Há três anos quando Justin Trudeau apresentou ao Canadá o novo governo do país, uma jornalista perguntou ao primeiro-ministro por que razão tinha formado um gabinete com 15 mulheres e 15 homens, um governo paritário. “Porque estamos em 2015“. A entoação que Trudeau deu foi de resposta óbvia e a pergunta quase ficou a soar a tola. Na remodelação que o governo canadiano sofreu em 2017 as mesmas ideias e proporções de igualdade foram mantidas.
Hoje na Assembleia da República portuguesa discute-se o aumento do ratio mulheres/homens de 33% para 40% na composição das listas dos partidos que se apresentem a eleições para à AR, às autarquias e ao parlamento europeu. No Fórum da TSF desta quinta-feira discutiu-se o mesmo e na sondagem online os resultados ao meio-dia eram elucidativos:
78% dos votantes acredita que os partidos não devem ser obrigados a incluir 40% de mulheres nas suas listas. Nos comentários leem-se argumentos típicos de tais discussões: as mulheres não estão na política porque não querem, não se devem impor cotas porque não há mulheres suficientes, “as pessoas devem ser escolhidas pela competência e não pelo sexo” e um argumento que, confesso, me faz rir: “os homens é que estão a ser discriminados“.

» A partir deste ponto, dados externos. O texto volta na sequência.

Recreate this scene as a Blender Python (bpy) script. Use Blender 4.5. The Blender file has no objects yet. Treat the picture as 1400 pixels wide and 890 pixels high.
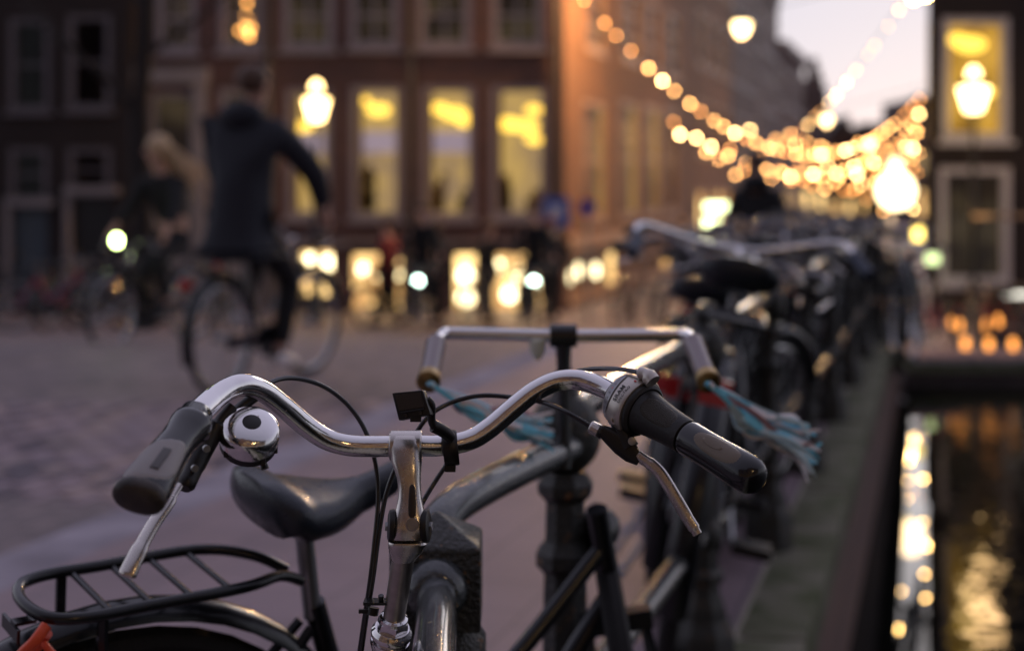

A Assembleia da República (AR) é, como lhe chamam noutros países, a assembleia dos representantes que, no plano ideal, seria um lugar onde os cidadãos sentiriam que têm uma voz, colocada por interposta pessoa – o deputado.
No Brasil usa-se muito a expressão “lugar de fala“. Ela diz respeito ao direito de cada comunidade específica (que pode ser regional ou de orientação sexual, por exemplo) ter como porta-voz uma pessoa dessa comunidade e não uma pessoa que não sofreu aquelas problemáticas na pele. Lembra-se de Marielle Franco? Era o caso: a deputada na assembleia municipal do Rio de Janeiro, falava pelos que como ela eram negras, pobres, mulheres e lésbicas.
Podemos ter órgãos políticos em Portugal que se pareçam mais com Portugal?
Porque é que o lugar de fala é importante na política? Porque a representação dos cidadãos com problemáticas específicas nos lugares de decisão pode fazer a diferença na vida de milhares de pessoas.
Temos a certeza que não é por causa da sub-representação de mulheres na AR que as diferenças salariais grassam neste país? É que 51% da população do país é afetado pela ideia que o trabalho feminino vale menos do que o masculino mesmo quando o job discription é igual. Eu não tenho.
As cotas têm efeitos práticos: trazem para os lugares de decisão pessoas mais próximas das problemáticas das populações e mostram publicamente que estas mulheres no palco são tão capazes como os homens no palco. Sim, é uma alavanca artificial para que subam esse degrau. Mas a alavanca que faz com que os homens possam resolver os negócios numa mesa noturna enquanto as mulheres se encarregam de tudo em casa e na família (ou até, pelas circunstâncias sociais de não poderem frequentar certos lugares as mulheres não podem resolver negócios numa mesa noturna), é uma alavanca natural?
Trudeau dizia quando apresentou o seu governo que estávamos em 2015. Depois de um silêncio incómodo para a jornalista que fez a pergunta acrescentou: “Os canadianos elegeram extraordinários membros do parlamento por todo o país e estou muito feliz por poder destacar alguns deles, neste governo, hoje. (…) Estou empenhado em assegurar que todos os deputados serão capazes de ser vozes fortes das suas comunidades, para levantar as suas questões.”
Antes já tinha dito: “Este é um governo do Canadá que parece o Canadá.” Podemos ter órgãos políticos em Portugal que se pareçam mais com Portugal?